Moreover, a neglected cooling system can load up the cap with crud and corrosion, preventing proper coolant flow in and out through it. Peel the seals back with your fingernail to check for goop. If you find any, a blast with a garden hose and probing with a toothpick should clear most of it out.
But anyway, a new rad cap is less than $20. Make a habit to change it every 5 years, just in case. It's pretty important.

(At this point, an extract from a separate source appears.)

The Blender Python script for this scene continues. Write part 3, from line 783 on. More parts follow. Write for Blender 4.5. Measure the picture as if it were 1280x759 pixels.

Ok, let's rewind. I had all new stuff and head warped. Destroyed stock cap, then replacement cap 1.3 bar. Great info btw. I had replaced with new radiator cap before head shaved. Cap might have been damaged from before. I will replace it Friday. Not driving car till then. I guess all is well, we shall see. Car is good. I beat the shit out of it and coolant stays and needle doesn't budge so I guess the cap had fought that previous battle and lost. Not even a month of use. 1.3 bar skunk2
Cooling system is all new. All in Fab radiator. New hoses and connections along with billet housing by HR
maybe the radiator cap is failing u
Yeah, my question is what caused it to fail prematurely. Maybe it got damaged before when head was warped then finally went bad this time around from normal use? I checked it and noticed it allowed coolant to move out of neck in to coolant basin after car was already cold. I'm going to replace it and hope that's the end of it but if it fails again I can't assume it's the cap. Has to be something else I would think. I am going to cross fingers.